Exercise goal - All lines featuring the string "TOPD" are to be listed.
--------------------
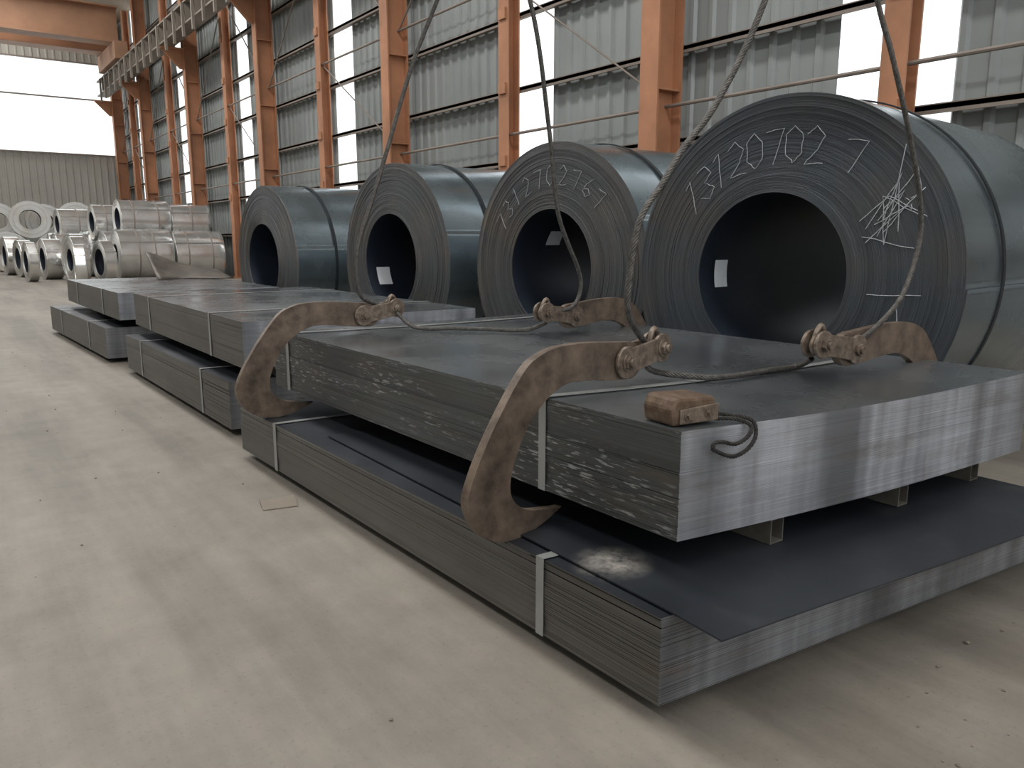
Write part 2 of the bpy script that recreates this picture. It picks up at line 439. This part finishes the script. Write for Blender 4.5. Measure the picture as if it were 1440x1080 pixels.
for x,y,r,w,ro,z0 in g:
    st=[]
    if w>.6:
        st=rg.choice([[(w*.5,.03)],[(w*.25,.03),(w*.75,.03)],[(w*.35,.03),(w*.65,.03)]])
    coil('galvanized_steel_coil',(x,y,r+z0),ro,r,.25+rg.uniform(0,.06),w,RINGG,BODYG,st,rings=14,seg=72,seam=.5,jit=.007,step=.004,strapmat=GIRT)

# ------------------------------------------------------------ sheet packs
def quadpt(q,u,v):
    a=Vector(q[0]).lerp(Vector(q[1]),u); d=Vector(q[3]).lerp(Vector(q[2]),u)
    return a.lerp(d,v)
def pack(name,q,z0,z1,n,mats,sag=.0,seed=1,jit=.0008):
    rnd=random.Random(seed); mb=MB(); th=(z1-z0)/n
    NU=14; NV=6
    drift=0
    for k in range(n):
        drift=drift*.9+rnd.uniform(-jit,jit)
        jx=drift+rnd.uniform(-jit,jit)*.6; jy=rnd.uniform(-jit,jit)*.6+drift*.7
        if rnd.random()<.04: jx+=rnd.uniform(-.003,.003)
        za=z0+k*th; zb=za+th*.985
        vs=[]
        for z in (za,zb):
            for i in range(NU+1):
                for j in range(NV+1):
                    u=i/NU;v=j/NV
                    p=quadpt(q,u,v)
                    s=-sag*math.sin(math.pi*u)*(1-v*.6)
                    vs.append((p.x+jx,p.y+jy,z+s))
        M=(NU+1)*(NV+1); fs=[];ms=[]
        I=lambda i,j,t=0: t*M+i*(NV+1)+j
        if k in (0,n-1):
            for i in range(NU):
                for j in range(NV):
                    if k==n-1: fs.append((I(i,j,1),I(i+1,j,1),I(i+1,j+1,1),I(i,j+1,1))); ms.append(2)
                    else: fs.append((I(i,j),I(i,j+1),I(i+1,j+1),I(i+1,j))); ms.append(2)
        for i in range(NU):
            fs.append((I(i,0),I(i+1,0),I(i+1,0,1),I(i,0,1))); ms.append(1)
            fs.append((I(i+1,NV),I(i,NV),I(i,NV,1),I(i+1,NV,1))); ms.append(1)
            if k not in(0,n-1):
                fs.append((I(i,0,1),I(i+1,0,1),I(i+1,1,1),I(i,1,1))); ms.append(1)
        for j in range(NV):
            fs.append((I(0,j+1),I(0,j),I(0,j,1),I(0,j+1,1))); ms.append(0)
            fs.append((I(NU,j),I(NU,j+1),I(NU,j+1,1),I(NU,j,1))); ms.append(0)
            if k not in(0,n-1):
                fs.append((I(0,j,1),I(1,j,1),I(1,j+1,1),I(0,j+1,1))); ms.append(0)
        b=len(mb.v); mb.v+=vs; mb.f+=[tuple(a+b for a in f) for f in fs]; mb.m+=ms
    return mesh_obj(name,mb.v,mb.f,mats,mb.m)
def strap(q,v,z0,z1,parent,w=.030,sag=0,name='strap'):
    L=(Vector(q[3])-Vector(q[0])).length; dv=w/2/L
    e=.004
    def P(u,vv,z,du=0):
        p=quadpt(q,u,vv); return Vector((p.x+du,p.y,z))
    prof=[(0,z0+.0,-e),(0,z1+e,-e)]
    for i in range(1,14): prof.append((i/14,z1+e-sag*math.sin(math.pi*i/14)*(1-v*.6),0))
    prof+=[(1,z1+e,e),(1,z0,e)]
    vs=[];fs=[]
    for u,z,du in prof:
        for s in (-dv,dv): vs.append(P(u,v+s,z,du))
    for i in range(len(prof)-1): fs.append((2*i,2*i+1,2*i+3,2*i+2))
    o=mesh_obj(name,vs,fs,[GALV]); 
    so=o.modifiers.new('s','SOLIDIFY'); so.thickness=.0015
    o.parent=parent
    return o
QU1=[(1.347,1.179),(2.90,1.050),(2.89,3.66),(1.295,3.72)]
QL1=[(1.178,1.066),(2.80,.915),(2.76,3.70),(1.125,3.76)]
ZL0,ZL1=.04,.248; ZU0,ZU1=.345,.612
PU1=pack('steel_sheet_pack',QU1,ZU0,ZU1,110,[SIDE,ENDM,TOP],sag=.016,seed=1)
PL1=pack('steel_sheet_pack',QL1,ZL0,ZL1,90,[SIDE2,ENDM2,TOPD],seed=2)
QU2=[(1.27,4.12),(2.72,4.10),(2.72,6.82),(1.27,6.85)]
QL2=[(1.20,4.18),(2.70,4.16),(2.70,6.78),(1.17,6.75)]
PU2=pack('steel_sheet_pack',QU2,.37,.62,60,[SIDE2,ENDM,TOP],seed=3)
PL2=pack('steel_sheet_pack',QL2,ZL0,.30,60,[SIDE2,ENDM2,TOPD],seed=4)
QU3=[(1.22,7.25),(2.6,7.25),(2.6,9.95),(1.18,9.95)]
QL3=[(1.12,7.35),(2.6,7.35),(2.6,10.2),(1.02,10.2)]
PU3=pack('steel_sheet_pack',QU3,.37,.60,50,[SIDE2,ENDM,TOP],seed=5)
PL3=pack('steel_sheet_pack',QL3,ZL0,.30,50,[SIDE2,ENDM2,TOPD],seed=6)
strap(QU1,.195,ZU0,ZU1,PU1,sag=.016); strap(QU1,.93,ZU0,ZU1,PU1,sag=.016)
strap(QL1,.15,ZL0,ZL1,PL1); strap(QL1,.83,ZL0,ZL1,PL1)
strap(QU2,.22,.37,.62,PU2); strap(QU2,.8,.37,.62,PU2); strap(QL2,.2,ZL0,.30,PL2); strap(QL2,.8,ZL0,.30,PL2)
strap(QU3,.25,.37,.60,PU3); strap(QU3,.75,.37,.60,PU3); strap(QL3,.25,ZL0,.30,PL3); strap(QL3,.75,ZL0,.30,PL3)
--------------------
The response -
PL1=pack('steel_sheet_pack',QL1,ZL0,ZL1,90,[SIDE2,ENDM2,TOPD],seed=2)
PL2=pack('steel_sheet_pack',QL2,ZL0,.30,60,[SIDE2,ENDM2,TOPD],seed=4)
PL3=pack('steel_sheet_pack',QL3,ZL0,.30,50,[SIDE2,ENDM2,TOPD],seed=6)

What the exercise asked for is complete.